Given the four major pressures — lack of mandatory constraints, scattered sources of funds, doubtful market returns and internal political resistance — the actual scale of implementation is likely to shrink. From this point of view, the temperature difference between the positions of EU officials and industrial leaders is more like a typical bet between political stop loss and economic blood loss.
The structural imbalance of the new trade agreement will inevitably lead to a resurgence of U.S.-EU trade frictions, which could crop up anytime. First, the EU hopes to exchange large-scale purchases of U.S. military equipment and defense technology for the “temporary escalation” of the unresolved areas of steel, aluminum, chips and spirits. The specific tax rates, quotas and technical details of these areas have all been left to later negotiations.
However, this ambiguous clause puts the EU in a passive position to make concessions should it run up against future threats from the United States. The final deadline for the U.S. to extend its Aug. 1 deadline is near, and any hard-line stance by either party could lead to a partial breakdown of the agreement.
The uncertainty of approval within the EU is another factor. The new trade agreement still needs to be voted on by the European Parliament and member states. If the parliament insists on a position perceived as harming European interests, it may face some public opinion sniping, as happened with the Transatlantic Trade and Investment Partnership (TTIP) in 2016. This could lead to the shelving or even rejection of the agreement.
The new trade agreement will bring a chain reaction of industrial and energy dependence. Although large-scale purchases of U.S. liquefied natural gas have reduced Europe’s dependence on Russia, they have also deepened the structural dependence on U.S. energy. At the same time, if the U.S. chip policy continues to tighten, the cost advantages of European car companies and telecommunications equipment manufacturers will be further eroded.
The German business community is generally worried that to circumvent the 15 percent tariff, its automobile, machinery and chemical companies may be forced to expand production in the United States, resulting in the spillover of local employment and R&D investment. Small and medium-sized suppliers will be squeezed out of the supply chain because they cannot afford the cost of setting up factories overseas.
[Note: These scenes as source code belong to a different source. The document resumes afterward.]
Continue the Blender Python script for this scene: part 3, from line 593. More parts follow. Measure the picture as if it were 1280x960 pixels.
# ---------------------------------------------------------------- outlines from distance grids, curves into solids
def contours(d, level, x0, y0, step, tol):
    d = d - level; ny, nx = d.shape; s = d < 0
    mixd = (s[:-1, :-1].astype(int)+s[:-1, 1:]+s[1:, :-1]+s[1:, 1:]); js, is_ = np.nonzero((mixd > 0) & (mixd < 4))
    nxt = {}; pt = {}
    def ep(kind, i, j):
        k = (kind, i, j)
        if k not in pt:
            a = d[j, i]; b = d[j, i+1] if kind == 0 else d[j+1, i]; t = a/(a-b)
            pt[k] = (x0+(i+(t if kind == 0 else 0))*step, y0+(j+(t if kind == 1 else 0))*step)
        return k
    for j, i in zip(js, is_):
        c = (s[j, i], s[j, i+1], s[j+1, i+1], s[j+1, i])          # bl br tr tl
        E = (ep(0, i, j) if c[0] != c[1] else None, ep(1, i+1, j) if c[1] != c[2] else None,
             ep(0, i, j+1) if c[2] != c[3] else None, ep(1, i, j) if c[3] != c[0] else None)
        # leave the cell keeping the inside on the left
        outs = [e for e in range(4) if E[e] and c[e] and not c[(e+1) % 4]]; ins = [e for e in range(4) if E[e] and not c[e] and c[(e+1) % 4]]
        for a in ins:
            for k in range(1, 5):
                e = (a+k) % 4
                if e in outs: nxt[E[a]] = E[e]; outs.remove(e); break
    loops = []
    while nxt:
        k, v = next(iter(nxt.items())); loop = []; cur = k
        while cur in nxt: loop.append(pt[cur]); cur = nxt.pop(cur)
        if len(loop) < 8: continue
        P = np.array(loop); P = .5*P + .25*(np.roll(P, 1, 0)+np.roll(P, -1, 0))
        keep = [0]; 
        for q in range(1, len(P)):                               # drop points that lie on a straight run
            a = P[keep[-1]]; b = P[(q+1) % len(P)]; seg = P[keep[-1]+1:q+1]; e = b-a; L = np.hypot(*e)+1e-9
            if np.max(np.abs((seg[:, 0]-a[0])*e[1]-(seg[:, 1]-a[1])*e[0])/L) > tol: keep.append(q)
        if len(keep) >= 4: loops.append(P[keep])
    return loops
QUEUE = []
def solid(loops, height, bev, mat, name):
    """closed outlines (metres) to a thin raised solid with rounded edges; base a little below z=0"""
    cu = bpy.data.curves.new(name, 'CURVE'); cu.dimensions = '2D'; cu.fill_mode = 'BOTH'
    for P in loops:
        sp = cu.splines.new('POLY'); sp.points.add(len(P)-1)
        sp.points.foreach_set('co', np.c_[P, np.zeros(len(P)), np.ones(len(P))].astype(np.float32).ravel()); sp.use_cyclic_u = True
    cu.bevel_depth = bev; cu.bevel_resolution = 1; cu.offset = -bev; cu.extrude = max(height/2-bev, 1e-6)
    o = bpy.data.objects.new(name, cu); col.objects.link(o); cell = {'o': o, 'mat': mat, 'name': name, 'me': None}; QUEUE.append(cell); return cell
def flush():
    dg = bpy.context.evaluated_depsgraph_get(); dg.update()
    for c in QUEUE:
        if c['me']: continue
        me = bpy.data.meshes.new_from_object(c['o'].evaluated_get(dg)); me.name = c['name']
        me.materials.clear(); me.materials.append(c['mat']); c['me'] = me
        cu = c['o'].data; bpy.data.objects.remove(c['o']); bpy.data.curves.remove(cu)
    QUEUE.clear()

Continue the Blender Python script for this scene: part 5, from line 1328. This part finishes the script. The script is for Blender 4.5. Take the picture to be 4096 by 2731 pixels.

In addition, the new trade agreement will lead to greater geopolitical spillover effects. If the EU gives up its right to retaliate against the Section 232 tariffs on steel and aluminum under pressure from the United States, it will weaken its bargaining position for World Trade Organization reform and in trade negotiations with China.
In short, the accord is once again a tactical cease-fire, not a strategic settlement. Washington uses tariff leverage for short-term fiscal and industrial gains, whereas Brussels, hobbled by energy and defense vulnerabilities, pays for time. As long as the EU pursues strategic autonomy and Washington replaces rules-based multilateralism with transactional deals, fresh disputes over market access, industrial subsidies and standards are inevitable.